Print all of the data exactly.

-- START --

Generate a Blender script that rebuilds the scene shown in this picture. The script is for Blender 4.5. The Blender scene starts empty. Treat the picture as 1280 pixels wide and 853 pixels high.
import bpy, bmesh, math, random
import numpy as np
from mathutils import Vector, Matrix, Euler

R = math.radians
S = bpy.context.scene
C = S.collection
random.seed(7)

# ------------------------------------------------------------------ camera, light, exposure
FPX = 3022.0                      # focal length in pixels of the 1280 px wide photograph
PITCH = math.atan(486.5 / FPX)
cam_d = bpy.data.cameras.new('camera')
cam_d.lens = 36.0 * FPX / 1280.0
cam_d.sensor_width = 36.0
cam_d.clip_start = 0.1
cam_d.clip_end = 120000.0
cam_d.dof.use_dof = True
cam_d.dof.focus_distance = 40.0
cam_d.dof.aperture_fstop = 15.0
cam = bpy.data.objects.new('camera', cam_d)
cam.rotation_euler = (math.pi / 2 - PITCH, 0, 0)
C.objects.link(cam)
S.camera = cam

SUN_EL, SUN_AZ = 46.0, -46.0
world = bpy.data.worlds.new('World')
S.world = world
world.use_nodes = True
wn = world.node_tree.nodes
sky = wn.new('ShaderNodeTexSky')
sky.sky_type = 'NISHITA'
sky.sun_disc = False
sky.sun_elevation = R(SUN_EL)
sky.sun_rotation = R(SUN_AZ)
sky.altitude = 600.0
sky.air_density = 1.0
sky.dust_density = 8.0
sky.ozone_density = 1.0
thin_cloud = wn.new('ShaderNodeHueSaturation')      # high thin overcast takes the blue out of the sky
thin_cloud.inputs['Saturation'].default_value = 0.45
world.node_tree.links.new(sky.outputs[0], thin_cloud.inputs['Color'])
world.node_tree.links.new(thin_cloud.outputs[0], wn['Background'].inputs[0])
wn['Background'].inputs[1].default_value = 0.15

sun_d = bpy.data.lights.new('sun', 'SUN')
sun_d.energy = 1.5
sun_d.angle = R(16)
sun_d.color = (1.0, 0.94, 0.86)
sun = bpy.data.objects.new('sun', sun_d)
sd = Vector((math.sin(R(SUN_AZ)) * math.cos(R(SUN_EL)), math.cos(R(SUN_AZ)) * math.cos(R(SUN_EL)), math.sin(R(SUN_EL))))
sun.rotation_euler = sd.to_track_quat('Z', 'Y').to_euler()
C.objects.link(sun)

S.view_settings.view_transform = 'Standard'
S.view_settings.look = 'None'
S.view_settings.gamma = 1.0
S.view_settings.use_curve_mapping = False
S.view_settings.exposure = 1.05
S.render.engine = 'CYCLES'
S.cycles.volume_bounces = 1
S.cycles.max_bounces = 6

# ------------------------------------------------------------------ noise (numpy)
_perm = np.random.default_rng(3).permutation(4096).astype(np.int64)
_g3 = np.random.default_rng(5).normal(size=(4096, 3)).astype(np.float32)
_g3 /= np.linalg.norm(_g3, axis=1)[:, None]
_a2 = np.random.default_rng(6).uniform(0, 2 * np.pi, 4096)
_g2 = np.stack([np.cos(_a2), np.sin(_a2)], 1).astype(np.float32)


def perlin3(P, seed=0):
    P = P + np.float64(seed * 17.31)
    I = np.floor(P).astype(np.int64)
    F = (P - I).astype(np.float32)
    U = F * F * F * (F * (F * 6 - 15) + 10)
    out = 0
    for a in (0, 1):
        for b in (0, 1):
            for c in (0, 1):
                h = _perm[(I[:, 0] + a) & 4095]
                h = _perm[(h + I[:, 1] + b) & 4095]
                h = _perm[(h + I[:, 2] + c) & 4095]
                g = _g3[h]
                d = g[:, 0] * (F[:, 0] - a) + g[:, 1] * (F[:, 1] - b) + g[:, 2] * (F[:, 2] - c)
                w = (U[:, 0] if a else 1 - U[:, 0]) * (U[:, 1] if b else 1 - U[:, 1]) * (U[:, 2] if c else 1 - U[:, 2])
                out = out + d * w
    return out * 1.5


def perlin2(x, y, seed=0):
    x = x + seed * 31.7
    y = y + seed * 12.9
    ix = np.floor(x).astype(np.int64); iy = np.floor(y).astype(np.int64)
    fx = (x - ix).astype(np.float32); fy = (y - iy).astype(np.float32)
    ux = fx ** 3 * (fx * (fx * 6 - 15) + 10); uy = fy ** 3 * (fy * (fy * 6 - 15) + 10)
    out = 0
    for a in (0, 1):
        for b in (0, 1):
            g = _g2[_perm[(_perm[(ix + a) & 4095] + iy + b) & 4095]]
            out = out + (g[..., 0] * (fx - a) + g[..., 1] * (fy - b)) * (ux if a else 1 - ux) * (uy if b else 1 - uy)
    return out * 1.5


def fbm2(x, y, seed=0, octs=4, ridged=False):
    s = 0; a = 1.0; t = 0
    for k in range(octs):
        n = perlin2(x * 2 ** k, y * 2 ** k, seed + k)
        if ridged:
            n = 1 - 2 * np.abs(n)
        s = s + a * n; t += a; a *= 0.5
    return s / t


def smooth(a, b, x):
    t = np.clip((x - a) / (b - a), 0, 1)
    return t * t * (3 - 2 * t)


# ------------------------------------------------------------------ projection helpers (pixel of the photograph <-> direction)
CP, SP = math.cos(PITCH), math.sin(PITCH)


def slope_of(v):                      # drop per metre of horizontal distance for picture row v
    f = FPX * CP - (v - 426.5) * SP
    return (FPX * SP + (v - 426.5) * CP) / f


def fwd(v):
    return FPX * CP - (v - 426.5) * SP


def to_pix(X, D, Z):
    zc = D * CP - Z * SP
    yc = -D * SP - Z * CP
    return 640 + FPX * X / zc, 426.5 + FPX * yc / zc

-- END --

EXERCISE RESPONSE
Generate a Blender script that rebuilds the scene shown in this picture. The script is for Blender 4.5. The Blender scene starts empty. Treat the picture as 1280 pixels wide and 853 pixels high.
import bpy, bmesh, math, random
import numpy as np
from mathutils import Vector, Matrix, Euler

R = math.radians
S = bpy.context.scene
C = S.collection
random.seed(7)

# ------------------------------------------------------------------ camera, light, exposure
FPX = 3022.0                      # focal length in pixels of the 1280 px wide photograph
PITCH = math.atan(486.5 / FPX)
cam_d = bpy.data.cameras.new('camera')
cam_d.lens = 36.0 * FPX / 1280.0
cam_d.sensor_width = 36.0
cam_d.clip_start = 0.1
cam_d.clip_end = 120000.0
cam_d.dof.use_dof = True
cam_d.dof.focus_distance = 40.0
cam_d.dof.aperture_fstop = 15.0
cam = bpy.data.objects.new('camera', cam_d)
cam.rotation_euler = (math.pi / 2 - PITCH, 0, 0)
C.objects.link(cam)
S.camera = cam

SUN_EL, SUN_AZ = 46.0, -46.0
world = bpy.data.worlds.new('World')
S.world = world
world.use_nodes = True
wn = world.node_tree.nodes
sky = wn.new('ShaderNodeTexSky')
sky.sky_type = 'NISHITA'
sky.sun_disc = False
sky.sun_elevation = R(SUN_EL)
sky.sun_rotation = R(SUN_AZ)
sky.altitude = 600.0
sky.air_density = 1.0
sky.dust_density = 8.0
sky.ozone_density = 1.0
thin_cloud = wn.new('ShaderNodeHueSaturation')      # high thin overcast takes the blue out of the sky
thin_cloud.inputs['Saturation'].default_value = 0.45
world.node_tree.links.new(sky.outputs[0], thin_cloud.inputs['Color'])
world.node_tree.links.new(thin_cloud.outputs[0], wn['Background'].inputs[0])
wn['Background'].inputs[1].default_value = 0.15

sun_d = bpy.data.lights.new('sun', 'SUN')
sun_d.energy = 1.5
sun_d.angle = R(16)
sun_d.color = (1.0, 0.94, 0.86)
sun = bpy.data.objects.new('sun', sun_d)
sd = Vector((math.sin(R(SUN_AZ)) * math.cos(R(SUN_EL)), math.cos(R(SUN_AZ)) * math.cos(R(SUN_EL)), math.sin(R(SUN_EL))))
sun.rotation_euler = sd.to_track_quat('Z', 'Y').to_euler()
C.objects.link(sun)

S.view_settings.view_transform = 'Standard'
S.view_settings.look = 'None'
S.view_settings.gamma = 1.0
S.view_settings.use_curve_mapping = False
S.view_settings.exposure = 1.05
S.render.engine = 'CYCLES'
S.cycles.volume_bounces = 1
S.cycles.max_bounces = 6

# ------------------------------------------------------------------ noise (numpy)
_perm = np.random.default_rng(3).permutation(4096).astype(np.int64)
_g3 = np.random.default_rng(5).normal(size=(4096, 3)).astype(np.float32)
_g3 /= np.linalg.norm(_g3, axis=1)[:, None]
_a2 = np.random.default_rng(6).uniform(0, 2 * np.pi, 4096)
_g2 = np.stack([np.cos(_a2), np.sin(_a2)], 1).astype(np.float32)


def perlin3(P, seed=0):
    P = P + np.float64(seed * 17.31)
    I = np.floor(P).astype(np.int64)
    F = (P - I).astype(np.float32)
    U = F * F * F * (F * (F * 6 - 15) + 10)
    out = 0
    for a in (0, 1):
        for b in (0, 1):
            for c in (0, 1):
                h = _perm[(I[:, 0] + a) & 4095]
                h = _perm[(h + I[:, 1] + b) & 4095]
                h = _perm[(h + I[:, 2] + c) & 4095]
                g = _g3[h]
                d = g[:, 0] * (F[:, 0] - a) + g[:, 1] * (F[:, 1] - b) + g[:, 2] * (F[:, 2] - c)
                w = (U[:, 0] if a else 1 - U[:, 0]) * (U[:, 1] if b else 1 - U[:, 1]) * (U[:, 2] if c else 1 - U[:, 2])
                out = out + d * w
    return out * 1.5


def perlin2(x, y, seed=0):
    x = x + seed * 31.7
    y = y + seed * 12.9
    ix = np.floor(x).astype(np.int64); iy = np.floor(y).astype(np.int64)
    fx = (x - ix).astype(np.float32); fy = (y - iy).astype(np.float32)
    ux = fx ** 3 * (fx * (fx * 6 - 15) + 10); uy = fy ** 3 * (fy * (fy * 6 - 15) + 10)
    out = 0
    for a in (0, 1):
        for b in (0, 1):
            g = _g2[_perm[(_perm[(ix + a) & 4095] + iy + b) & 4095]]
            out = out + (g[..., 0] * (fx - a) + g[..., 1] * (fy - b)) * (ux if a else 1 - ux) * (uy if b else 1 - uy)
    return out * 1.5


def fbm2(x, y, seed=0, octs=4, ridged=False):
    s = 0; a = 1.0; t = 0
    for k in range(octs):
        n = perlin2(x * 2 ** k, y * 2 ** k, seed + k)
        if ridged:
            n = 1 - 2 * np.abs(n)
        s = s + a * n; t += a; a *= 0.5
    return s / t


def smooth(a, b, x):
    t = np.clip((x - a) / (b - a), 0, 1)
    return t * t * (3 - 2 * t)


# ------------------------------------------------------------------ projection helpers (pixel of the photograph <-> direction)
CP, SP = math.cos(PITCH), math.sin(PITCH)


def slope_of(v):                      # drop per metre of horizontal distance for picture row v
    f = FPX * CP - (v - 426.5) * SP
    return (FPX * SP + (v - 426.5) * CP) / f


def fwd(v):
    return FPX * CP - (v - 426.5) * SP


def to_pix(X, D, Z):
    zc = D * CP - Z * SP
    yc = -D * SP - Z * CP
    return 640 + FPX * X / zc, 426.5 + FPX * yc / zc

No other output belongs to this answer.